## To do
Copy exactly the lines from the start of the material through the line with "SC.view_settings.view_transform='Standard'". Pictures stay out of the copy.

## Input for this task
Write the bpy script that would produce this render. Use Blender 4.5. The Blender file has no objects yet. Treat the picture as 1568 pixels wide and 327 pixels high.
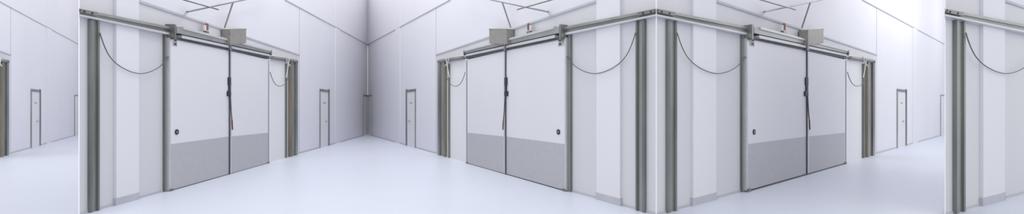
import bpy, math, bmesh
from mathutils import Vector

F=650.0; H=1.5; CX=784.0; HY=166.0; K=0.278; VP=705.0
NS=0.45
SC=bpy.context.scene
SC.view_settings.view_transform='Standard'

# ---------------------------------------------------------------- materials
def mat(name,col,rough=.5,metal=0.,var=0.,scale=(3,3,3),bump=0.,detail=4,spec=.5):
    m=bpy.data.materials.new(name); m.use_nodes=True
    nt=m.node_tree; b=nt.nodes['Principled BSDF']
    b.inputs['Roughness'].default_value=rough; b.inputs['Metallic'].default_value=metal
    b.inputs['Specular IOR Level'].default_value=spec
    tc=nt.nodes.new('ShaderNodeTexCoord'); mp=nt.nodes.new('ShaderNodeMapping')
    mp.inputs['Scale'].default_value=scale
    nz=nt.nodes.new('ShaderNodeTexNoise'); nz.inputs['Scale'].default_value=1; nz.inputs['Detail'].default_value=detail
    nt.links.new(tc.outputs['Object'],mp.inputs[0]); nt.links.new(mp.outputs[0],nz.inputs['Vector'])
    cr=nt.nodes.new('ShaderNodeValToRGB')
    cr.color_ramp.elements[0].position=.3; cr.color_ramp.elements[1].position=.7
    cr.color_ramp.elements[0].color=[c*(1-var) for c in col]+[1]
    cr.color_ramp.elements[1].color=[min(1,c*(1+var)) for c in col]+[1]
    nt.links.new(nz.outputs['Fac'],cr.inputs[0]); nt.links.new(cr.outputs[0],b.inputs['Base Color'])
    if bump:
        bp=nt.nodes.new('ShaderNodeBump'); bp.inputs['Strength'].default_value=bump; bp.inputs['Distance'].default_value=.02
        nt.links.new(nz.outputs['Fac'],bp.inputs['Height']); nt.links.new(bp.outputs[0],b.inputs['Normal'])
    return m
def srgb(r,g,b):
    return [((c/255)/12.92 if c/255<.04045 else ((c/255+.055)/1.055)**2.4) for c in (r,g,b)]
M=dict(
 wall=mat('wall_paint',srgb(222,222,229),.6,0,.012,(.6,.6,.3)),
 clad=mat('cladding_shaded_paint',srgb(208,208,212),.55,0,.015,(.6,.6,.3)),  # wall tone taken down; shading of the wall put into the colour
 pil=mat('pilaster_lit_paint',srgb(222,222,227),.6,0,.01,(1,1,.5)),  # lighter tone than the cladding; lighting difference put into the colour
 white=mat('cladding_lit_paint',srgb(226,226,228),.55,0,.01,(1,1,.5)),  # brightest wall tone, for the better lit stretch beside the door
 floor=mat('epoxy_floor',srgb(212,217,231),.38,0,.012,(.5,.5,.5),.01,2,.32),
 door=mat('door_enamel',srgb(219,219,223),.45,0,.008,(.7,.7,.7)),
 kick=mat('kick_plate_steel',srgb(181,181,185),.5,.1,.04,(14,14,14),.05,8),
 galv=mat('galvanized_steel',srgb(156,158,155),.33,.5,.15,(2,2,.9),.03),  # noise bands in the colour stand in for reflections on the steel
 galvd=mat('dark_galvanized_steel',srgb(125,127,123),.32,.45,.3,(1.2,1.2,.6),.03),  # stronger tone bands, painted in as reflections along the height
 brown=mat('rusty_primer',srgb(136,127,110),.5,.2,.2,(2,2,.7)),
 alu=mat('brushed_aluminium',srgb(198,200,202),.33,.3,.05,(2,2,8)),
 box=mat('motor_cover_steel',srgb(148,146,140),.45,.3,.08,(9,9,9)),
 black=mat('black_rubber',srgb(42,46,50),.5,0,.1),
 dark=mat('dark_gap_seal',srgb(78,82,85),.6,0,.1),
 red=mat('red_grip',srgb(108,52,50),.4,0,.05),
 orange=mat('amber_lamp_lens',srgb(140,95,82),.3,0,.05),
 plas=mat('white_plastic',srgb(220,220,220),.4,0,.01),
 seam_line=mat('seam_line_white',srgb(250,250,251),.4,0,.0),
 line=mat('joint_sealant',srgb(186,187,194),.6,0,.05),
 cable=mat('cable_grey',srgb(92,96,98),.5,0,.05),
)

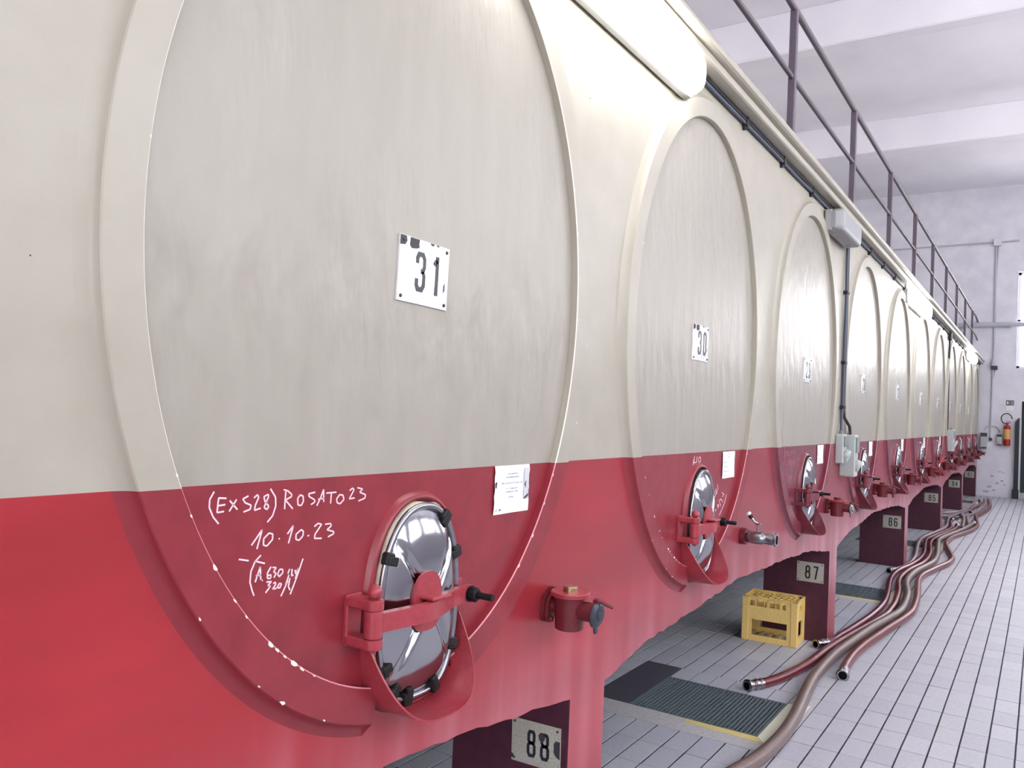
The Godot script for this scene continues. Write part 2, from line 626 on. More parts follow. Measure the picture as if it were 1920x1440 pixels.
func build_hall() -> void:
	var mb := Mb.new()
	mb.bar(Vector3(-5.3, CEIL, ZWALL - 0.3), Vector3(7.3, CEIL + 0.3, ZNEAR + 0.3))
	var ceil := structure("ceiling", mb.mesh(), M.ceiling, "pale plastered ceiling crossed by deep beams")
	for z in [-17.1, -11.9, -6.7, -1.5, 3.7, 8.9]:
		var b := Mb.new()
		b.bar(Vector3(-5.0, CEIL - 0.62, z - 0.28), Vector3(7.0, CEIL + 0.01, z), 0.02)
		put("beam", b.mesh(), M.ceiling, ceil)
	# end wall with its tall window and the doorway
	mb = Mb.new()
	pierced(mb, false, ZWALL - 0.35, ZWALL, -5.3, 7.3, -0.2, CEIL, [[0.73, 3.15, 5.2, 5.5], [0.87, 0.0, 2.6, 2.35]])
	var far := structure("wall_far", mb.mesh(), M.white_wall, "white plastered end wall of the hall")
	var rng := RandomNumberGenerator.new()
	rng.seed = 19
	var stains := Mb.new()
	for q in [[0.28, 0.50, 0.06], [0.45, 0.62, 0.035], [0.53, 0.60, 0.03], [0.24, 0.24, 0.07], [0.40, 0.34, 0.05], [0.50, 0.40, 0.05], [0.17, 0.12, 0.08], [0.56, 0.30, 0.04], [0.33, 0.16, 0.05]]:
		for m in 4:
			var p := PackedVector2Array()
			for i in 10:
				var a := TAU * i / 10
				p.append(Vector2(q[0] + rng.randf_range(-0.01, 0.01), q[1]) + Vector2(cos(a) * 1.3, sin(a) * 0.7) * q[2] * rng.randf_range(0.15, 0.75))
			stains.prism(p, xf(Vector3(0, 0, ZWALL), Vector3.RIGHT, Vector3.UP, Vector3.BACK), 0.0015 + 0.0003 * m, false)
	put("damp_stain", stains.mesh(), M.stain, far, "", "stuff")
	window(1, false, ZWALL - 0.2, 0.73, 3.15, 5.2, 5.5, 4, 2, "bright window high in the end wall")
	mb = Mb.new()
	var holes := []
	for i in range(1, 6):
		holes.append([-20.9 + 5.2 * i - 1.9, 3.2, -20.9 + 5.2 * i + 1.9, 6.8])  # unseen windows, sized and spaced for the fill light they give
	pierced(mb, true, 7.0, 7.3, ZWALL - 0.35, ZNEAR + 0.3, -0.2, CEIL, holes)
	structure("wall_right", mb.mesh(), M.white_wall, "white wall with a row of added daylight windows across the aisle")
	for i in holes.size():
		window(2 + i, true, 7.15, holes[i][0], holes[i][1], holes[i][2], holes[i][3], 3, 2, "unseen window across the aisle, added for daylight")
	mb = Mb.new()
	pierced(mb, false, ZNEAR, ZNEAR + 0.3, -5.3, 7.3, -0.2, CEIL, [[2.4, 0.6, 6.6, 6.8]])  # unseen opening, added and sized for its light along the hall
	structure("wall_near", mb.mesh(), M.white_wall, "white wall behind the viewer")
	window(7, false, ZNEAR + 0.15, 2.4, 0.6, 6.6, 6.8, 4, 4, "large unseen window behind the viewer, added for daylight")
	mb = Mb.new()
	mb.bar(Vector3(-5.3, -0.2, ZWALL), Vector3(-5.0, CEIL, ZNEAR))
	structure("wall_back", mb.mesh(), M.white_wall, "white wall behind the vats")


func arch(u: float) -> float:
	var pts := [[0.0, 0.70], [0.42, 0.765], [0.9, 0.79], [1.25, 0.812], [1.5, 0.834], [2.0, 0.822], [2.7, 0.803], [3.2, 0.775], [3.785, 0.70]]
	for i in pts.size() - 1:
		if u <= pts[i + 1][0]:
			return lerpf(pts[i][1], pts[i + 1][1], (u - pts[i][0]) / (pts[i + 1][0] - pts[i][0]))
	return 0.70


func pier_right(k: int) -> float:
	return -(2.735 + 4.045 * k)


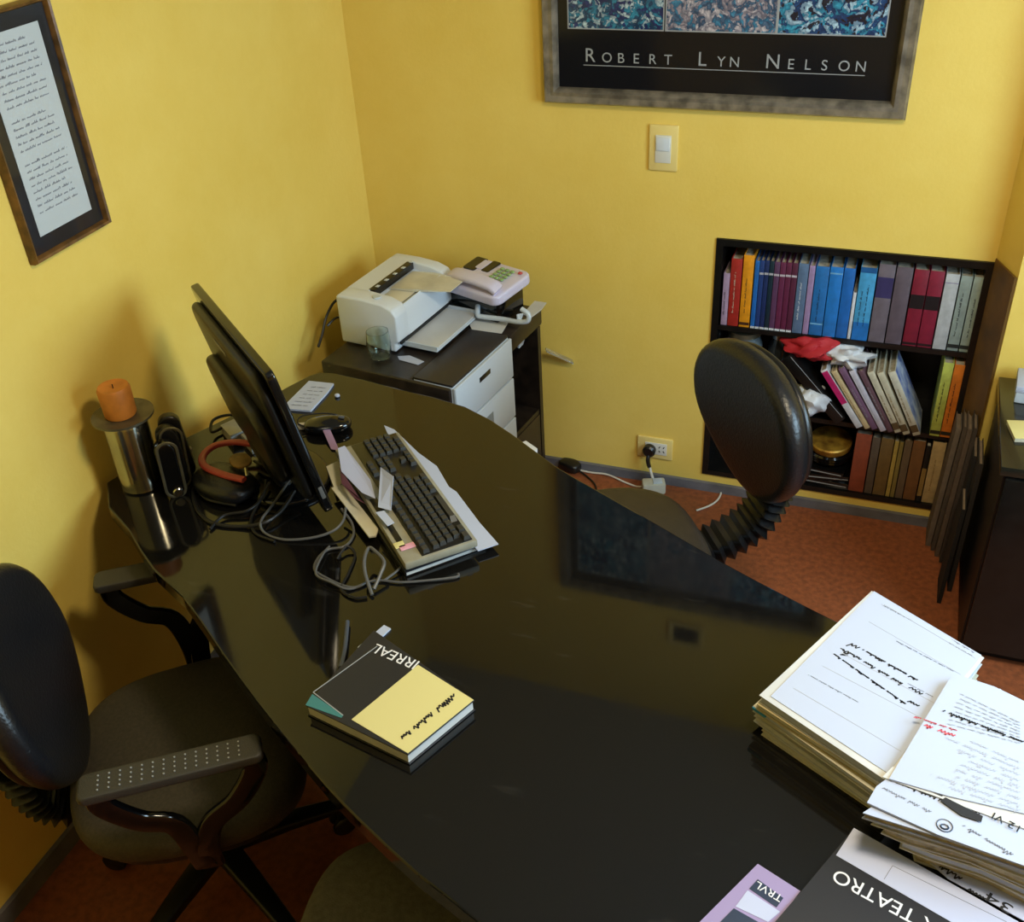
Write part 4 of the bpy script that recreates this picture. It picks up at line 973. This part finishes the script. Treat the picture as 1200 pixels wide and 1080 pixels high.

## Final answer
Write the bpy script that would produce this render. Use Blender 4.5. The Blender file has no objects yet. Treat the picture as 1568 pixels wide and 327 pixels high.
import bpy, math, bmesh
from mathutils import Vector

F=650.0; H=1.5; CX=784.0; HY=166.0; K=0.278; VP=705.0
NS=0.45
SC=bpy.context.scene
SC.view_settings.view_transform='Standard'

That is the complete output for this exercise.